I found that Tyler Bickford, an ethnomusicologist at Columbia University had a very interesting world view of the Kindie movement and music in general. I was moved by Laurie Berkner's talk on her life in family music.
She was a very real person who talked about the luck, hard choices and hard work involved in trying to pay the bills while creating music. And it was good to see and hear Jim Packard, as a panalist on the presenters panel. I have enjoyed performing at the venue he manages, the theater at Long Island Children's Museum, many times, and I was able to appreciate things from the presenters point of view when listening to him and other presenters talk.
The Kindiefest producers, Stephanie, Mona, Tor, and Bill deserve a lot of credit for hosting a wonderful conference while being super nice people as well.
Did any tangible, career changing things happen at Kindiefest for me? That remains to be seen, but I think some of the connections I made there can only lead to some good things down the road. I am already excited by the idea of some possible future collaborations with some of the musicians I met at Kindiefest.

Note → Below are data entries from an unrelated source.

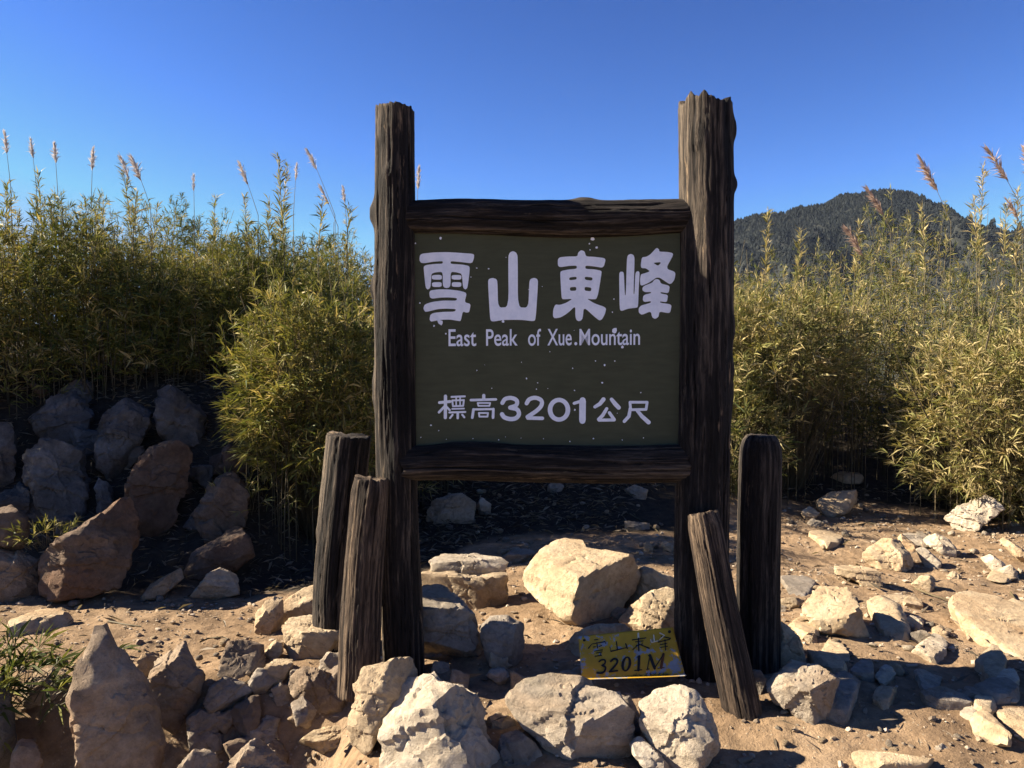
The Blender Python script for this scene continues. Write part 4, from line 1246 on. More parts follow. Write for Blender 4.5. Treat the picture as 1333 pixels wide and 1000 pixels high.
for P, lab, m, kw in (
    ([(180, 730), (250, 650), (330, 670), (395, 715), (370, 800), (345, 852), (270, 825), (200, 780)], 'blocky grey rock at the foot of the upright dark stake', 'grey', dict(level=5, thick=0.9, facets=[((-0.1, -0.3, 0.95), 0.55), ((0.35, -0.9, 0), 0.64)], nrand=3)),
    ([(205, 520), (250, 520), (275, 570), (302, 660), (205, 650)], 'brown slab like rock propped behind the upright dark stake', 'tan', dict(facets=[((0.2, -0.5, 0.8), 0.6)])),
    ([(295, 450), (310, 415), (400, 408), (430, 420), (480, 500), (512, 572), (440, 558), (345, 538), (300, 500)], 'pale tilted block on the dirt right of the dark stake', 'tan', dict(level=5, thick=0.9, facets=[((-0.35, -0.5, 0.8), 0.55), ((0.3, -1, 0), 0.68)], nrand=3)),
    ([(490, 300), (545, 255), (600, 262), (655, 330), (650, 352), (560, 348), (490, 320)], 'pale angular rock at the back of the right hand dirt, in a small cluster', 'tan', dict(facets=[((-0.4, -0.5, 0.8), 0.6), ((0.5, -0.9, 0), 0.66)])),
    ([(390, 342), (450, 338), (530, 358), (545, 400), (520, 414), (450, 388), (395, 368)], 'low tan rock just in front of the pale angular rock', 'tan', dict(facets=[(UP, 0.6)])),
    ([(588, 252), (610, 238), (662, 280), (650, 298), (620, 284)], 'small pale stone right behind the pale angular rock', 'tan', {}),
    ([(658, 292), (680, 278), (737, 330), (730, 352), (695, 348)], 'small pale stone right of the pale angular rock', 'pale', {}),
    ([(675, 252), (720, 233), (750, 245), (785, 285), (782, 308), (740, 295), (690, 272)], 'whitish broken stone at the right end of the small cluster', 'pale', dict(facets=[((-0.5, -0.5, 0.7), 0.66)])),
    ([(640, 402), (670, 375), (700, 375), (718, 402), (700, 422), (660, 418)], 'rounded tan stone alone in front of the small cluster', 'tan', {}),
    ([(745, 378), (775, 358), (800, 370), (817, 390), (755, 392)], 'small pale wedge shaped stone near the middle of the right hand dirt', 'tan', {}),
    ([(750, 182), (800, 150), (870, 120), (915, 122), (935, 160), (880, 200), (840, 232), (785, 217)], 'white layered slate rock under the bush at right', 'pale', dict(thick=0.8, facets=[((-0.4, -0.5, 0.8), 0.55), ((-0.2, -0.9, 0.3), 0.68)], rough=1.6)),
    ([(335, 132), (380, 105), (455, 98), (462, 130), (430, 162), (370, 178), (340, 152)], 'rounded tan rock at the back of the dirt near the dark bushes', 'tan', dict(facets=[((-0.3, -0.6, 0.7), 0.66)])),
    ([(280, 165), (310, 150), (345, 170), (320, 192), (290, 182)], 'small tan stone left of the rounded rock at the back', 'tan', {}),
    ([(300, 205), (320, 185), (350, 195), (345, 215), (315, 218)], 'small dark stone at the back of the dirt by the stake', 'grey', {}),
    ([(895, 490), (935, 478), (990, 490), (1000, 522), (910, 510)], 'tan stone lying behind the long slab at the right edge', 'tan', {}),
    ([(868, 318), (900, 306), (950, 340), (930, 375), (900, 352)], 'pale narrow stone near the right edge, left of a round pebble', 'pale', {}),
    ([(930, 348), (965, 340), (987, 365), (970, 387), (935, 382)], 'round pale pebble near the right edge of the dirt', 'pale', {}),
    ([(928, 262), (945, 250), (1020, 300), (1050, 335), (990, 315)], 'long tan stone running out of the right edge', 'tan', {}),
    ([(538, 668), (590, 658), (627, 680), (600, 692), (550, 688)], 'small oblong pale stone just above the long shadow', 'tan', {}),
    ([(713, 937), (740, 920), (763, 935), (740, 952), (718, 947)], 'small grey pebble below the long shadow', 'grey', {}),
    ([(280, 545), (330, 500), (346, 545), (320, 562), (290, 552)], 'small upright whitish stone behind the blocky grey rock', 'pale', {}),
    ([(120, 682), (150, 685), (166, 715), (150, 748), (122, 742)], 'small dark stone between the tilting stake and upright dark stake', 'grey', {}),
    ([(210, 452), (260, 443), (292, 455), (270, 477), (222, 487)], 'flat pale stone left of the pale tilted block', 'tan', {}),
    ([(605, 522), (640, 505), (682, 520), (670, 547), (620, 545)], 'pale stone right of the half buried slab', 'pale', {}),
    ([(640, 560), (680, 548), (718, 575), (700, 602), (650, 600)], 'dark broken stone right of the half buried slab', 'grey', {}),
    ([(710, 545), (735, 535), (762, 552), (750, 575), (715, 570)], 'small tan stone left of the long slab', 'tan', {})):
    put_rock(Z7(P), lab, m, **kw)

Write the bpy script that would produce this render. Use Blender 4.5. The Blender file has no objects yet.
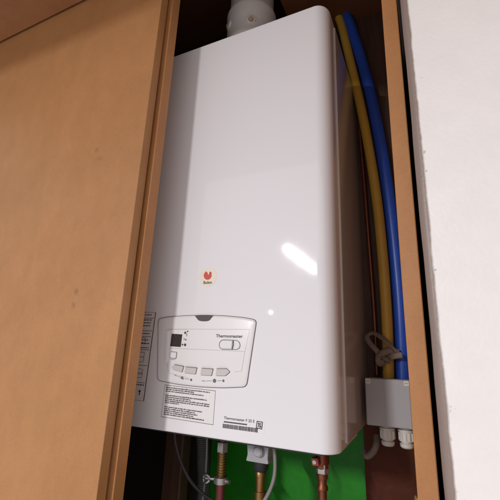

There was a lot of talk on the panels on branding and finding out who you are. I came away from the conference realizing that I am not necessarily a folk artist, not necessarily a kindie artist, or whatever. I am a creative artist who creates music and art. I am project oriented, always thinking of the ongoing project and the next project, but keeping all the past projects alive as well. That is was led me to Kindiefest, and that is what will lead me to even newer adventures. I'll keep doing "grown-up" concerts with my current creative acoustic duo, the WALKING WILLOWS (which features me and Rich Hinrichen, a fantastic double bass player and pianist from Seattle). I'll continue to do family performances now and then, and residencies and workshops as well. Who knows what else the future will bring?